Il giudice delle indagini preliminari di Venezia Alberto Scaramuzza ha seguito l’impostazione dei pubblici ministeri Paola Tonini, Stefano Buccini e Stefano Ancilotto, concedendo l’arresto di Milanese «per motivi di urgenza» anche se la procura lagunare non è competente del caso, poiché la presunta tangente sarebbe stata pagata a Milano, dove gli atti dell’inchiesta sono già stati trasferiti. Il gip ha quindi disposto il carcere dichiarandosi incompetente e su questo punto Milanese ha preteso che fosse messa a verbale tutta la sua contrarietà. «Non c’era nessuna ragione di urgenza», si è lamentato.

Ma è della corruzione che si è parlato per gran parte dell’interrogatorio. «Ma davvero pensano che io avessi il potere di spostare 400 milioni di euro?» ha chiesto al suo avvocato Bruno Larosa e ha fatto mettere a verbale. «Quello era un finanziamento per il quale si erano allungati molto i tempi», ha spiegato ancora Milanese raccontando come si giocò la partita fra il ministero delle Infrastrutture di Altero Matteoli e quello dell’Economia di Tremonti. Le infrastrutture, a cui toccava il finanziamento, avevano un miliardo da distribuire per le opere pubbliche in tutt’Italia e darne 400 al Mose sarebbe stato troppo.

Così chiesero all’Economia che i 400 per le barriere anti-acqua di Venezia fossero un’aggiunta al miliardo. Da qui il ruolo di Tremonti nella vicenda, come se fosse stato facile per l’ex ministro reperire altri fondi e distribuirli a suo piacimento . Secondo Milanese lo era: «Tremonti resisteva. Diceva “non voglio aiutare Galan per nessuna ragione al mondo”, ma aveva a che fare con Mazzacurati, conosciuto tramite Meneguzzo, che lo chiamava a ripetizione per avere certezze sul finanziamento. Insisteva così tanto che a un certo punto Tremonti mi disse: per favore non ne posso più, occupatene tu. Per questo ho mandato a Meneguzzo l’sms che diceva che tutto era risolto».

Con quell’sms, contestano i pm, Milanese violò il segreto dando a Meneguzzo l’informazione in anticipo rispetto all’ok del Cipe. Lui la spiega in un altro modo: «Quando si arriva alla convocazione del Cipe vuol dire che è già tutto deciso e che la decisione è già nota perché comunicata ai parlamentari».

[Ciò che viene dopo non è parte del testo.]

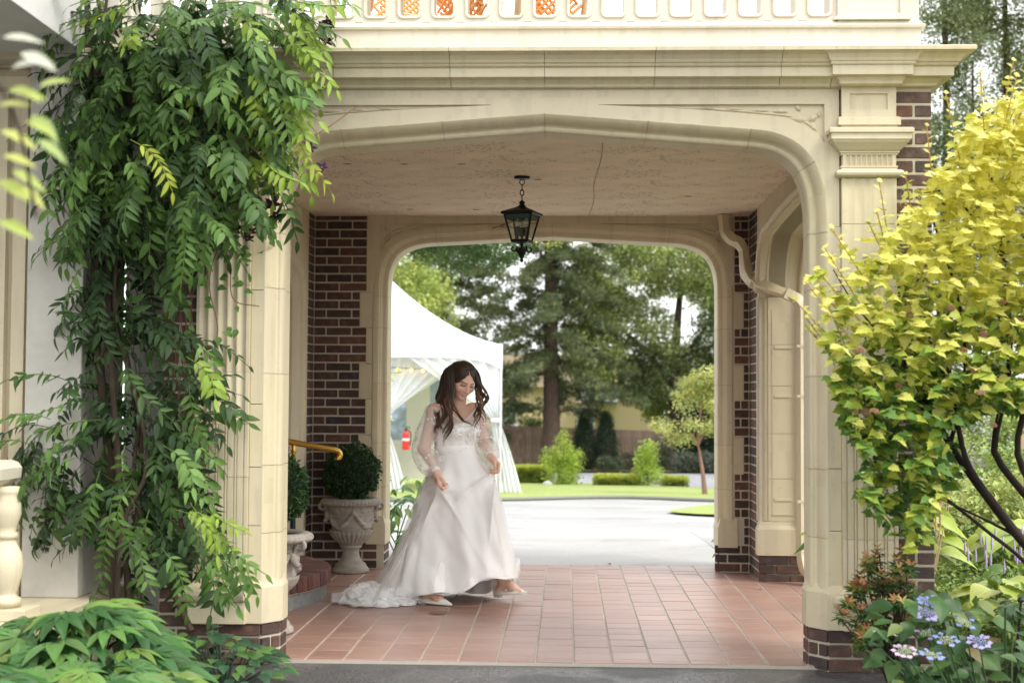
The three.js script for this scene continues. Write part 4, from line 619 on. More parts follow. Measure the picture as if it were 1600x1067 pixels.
// ---------------------------------------------------------------- lantern
{
  const t = thing('hanging_lantern', 'black iron lantern with glass panes hanging on a chain from the porch ceiling', 'lantern', [-.305, 2.904, -2.08]);
  const iron = mat({ color: [.012, .016, .014], roughness: .42, metalness: .6, bumpMap: tFine, bumpScale: .001 });
  const glass = pmat({ color: [.93, .97, .95], roughness: .03, transmission: 1, thickness: 0, ior: 1.45 });
  part(t, 'ceiling_plate', lathe([[.001, .0], [.052, 0], [.056, -.006], [.05, -.016], [.02, -.02], [.001, -.02]], 28), iron);
  for (let k = 0; k < 4; k++) part(t, 'chain_link', new THREE.TorusGeometry(k === 0 || k === 3 ? .017 : .013, .0032, 8, 20).scale(1, k === 0 || k === 3 ? 1 : 1.5, 1), iron, [0, -.037 - k * .036, 0], [0, k % 2 ? Math.PI / 2 : .2, 0]);
  const top = -.178;
  part(t, 'neck', lathe([[.001, .02], [.008, .018], [.012, .01], [.02, .006], [.021, -.004], [.014, -.01], [.024, -.018], [.03, -.024]], 18), iron, [0, top, 0]);
  const ra = Math.PI / 4 + .28, sq = (r, y) => [0, 1, 2, 3].map((k) => { const a = ra + k * Math.PI / 2; return [.79 * r * Math.cos(a), y, .79 * r * Math.sin(a)]; });
  const loft = (rings) => { const pos = [], q = (a, b, c, d) => pos.push(...a, ...b, ...c, ...a, ...c, ...d); for (let i = 0; i < rings.length - 1; i++) for (let k = 0; k < 4; k++) { const m = (k + 1) % 4; q(rings[i][k], rings[i + 1][k], rings[i + 1][m], rings[i][m]); } const g = new THREE.BufferGeometry(); g.setAttribute('position', new THREE.Float32BufferAttribute(pos, 3)); g.computeVertexNormals(); return g; };
  part(t, 'roof', loft([sq(.012, top - .018), sq(.07, top - .034), sq(.198, top - .066), sq(.204, top - .07), sq(.204, top - .082), sq(.186, top - .086), sq(.165, top - .07), sq(.012, top - .03)]), iron);
  const yT = top - .078, yB = yT - .182, rT = .172, rB = .098, A = sq(rT, yT), B = sq(rB, yB);
  for (let k = 0; k < 4; k++) {
    const m = (k + 1) % 4; part(t, 'corner_bar', tube([A[k], B[k]], .0075, 2, 6), iron);
    const sh = (a, b, f) => a.map((x, i) => mix(x, b[i], f)); const q = [sh(A[k], A[m], .04), sh(A[m], A[k], .04), sh(B[m], B[k], .06), sh(B[k], B[m], .06)].map((p) => [p[0] * .985, p[1], p[2] * .985]);
    part(t, 'pane', tri(q.flat(), [0, 1, 2, 0, 2, 3]), glass);
    part(t, 'rail', join([tube([A[k], A[m]], .009, 2, 6), tube([B[k], B[m]], .009, 2, 6)]), iron);
    part(t, 'fringe', tri([...sh(A[k], A[m], .03), ...sh(A[m], A[k], .03), ...sh(sh(A[m], A[k], .04), sh(B[m], B[k], .04), .2), ...sh(sh(A[k], A[m], .04), sh(B[k], B[m], .04), .2)], [0, 1, 2, 0, 2, 3]), mat({ color: [.02, .06, .045], roughness: .4, side: THREE.DoubleSide }));
  }
  for (const [x, z] of [[-.03, .01], [.032, .005], [.0, -.035]]) {
    const c = part(t, 'candle_sleeve', lathe([[.001, .0], [.008, 0], [.009, .02], [.019, .022], [.021, .03], [.0195, .075], [.018, .08], [.001, .08]], 16), iron, [x, yB + .015, z]);
    part(c, 'bulb', lathe([[.001, 0], [.009, .004], [.014, .018], [.012, .034], [.004, .05], [.001, .056]], 12), pmat({ color: [.9, .9, .86], roughness: .05, transmission: .9, thickness: 0 }), [0, .08, 0]);
  }
  part(t, 'base_plate', loft([sq(.104, yB - .002), sq(.104, yB - .012), sq(.06, yB - .02), sq(.004, yB - .022)]), iron);
  part(t, 'stem', lathe([[.001, 0], [.012, 0], [.009, -.03], [.015, -.045], [.009, -.06], [.014, -.075], [.019, -.085], [.014, -.1], [.008, -.105], [.013, -.114], [.011, -.124], [.001, -.13]], 14), iron, [0, yB - .015, 0]);
  for (let k = 0; k < 4; k++) { const a = ra + k * Math.PI / 2, sp = []; for (let i = 0; i <= 26; i++) { const w = i / 26 * 5.2, r = .028 * (1 - i / 34); sp.push([.062 + r * Math.cos(w + 2.6) , -.04 + r * Math.sin(w + 2.6), 0]); } sp.reverse(); sp.push([.03, -.055, 0], [.012, -.088, 0]); const g = tube(sp, .006, 44, 6).rotateY(-a); part(t, 'scroll', g, iron, [0, yB - .012, 0]); }
}
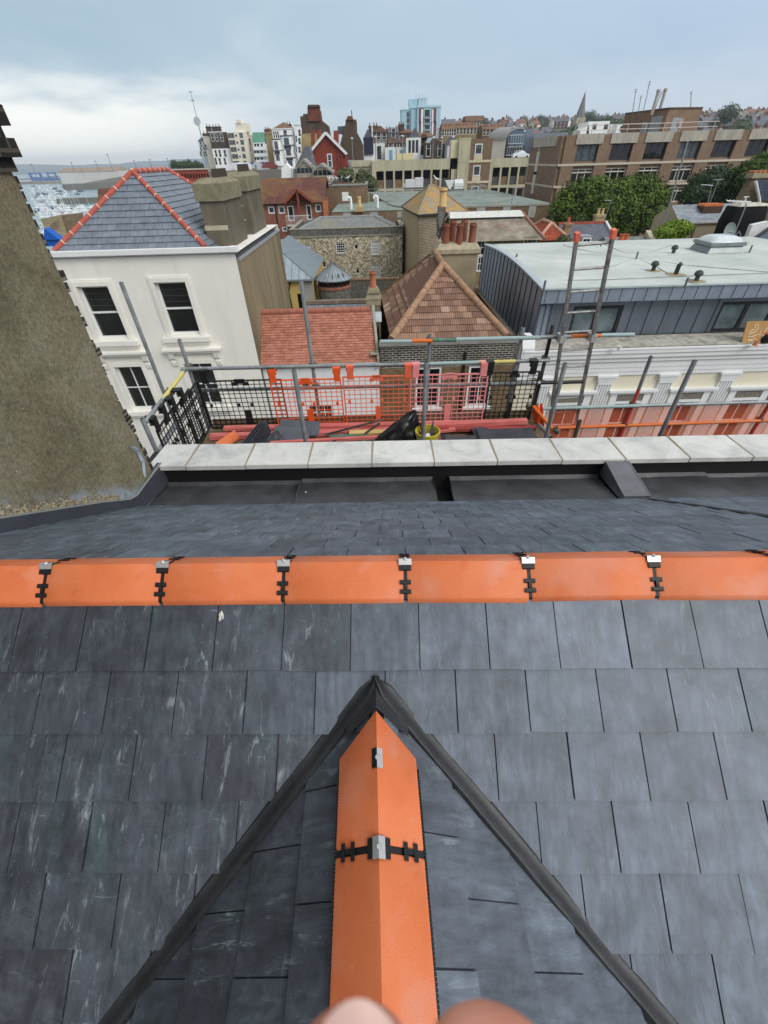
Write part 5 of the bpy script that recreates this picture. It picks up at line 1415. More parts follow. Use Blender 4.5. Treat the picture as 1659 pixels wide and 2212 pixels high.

Il giudice che lo interrogava (per rogatoria) gli ha chiesto perché mai Mazzacurati avrebbe dovuto inventarsi la tangente dei 500 mila euro. «Non credo che abbia risentimento nei miei confronti» ha spiegato Milanese. Ma cito solo quel che ho visto sui giornali in questi giorni: in una intercettazione Mazzacurati parlando con la moglie sull’ipotesi di una casa da comprare a Roma le ha detto: «So io come tirar fuori i soldi dal Consorzio…». Una menzogna del grande vecchio del Mose, stando all’interpretazione di Milanese: una bugia per giustificare, con i soci finiti nell’inchiesta assieme a lui, il «prelievo» di una somma così grossa che avrebbe poi tenuto per sé.

A fine interrogatorio la richiesta di scarcerazione, la stessa depositata ieri anche da Lia Sartori, ex eurodeputata di Forza Italia accusata di finanziamento illecito che si appella al contestato decreto del 28 giugno: quello che vieta il carcere e i domiciliari se il giudice ritiene che con la sentenza possa essere applicata la sospensione condizionale della pena.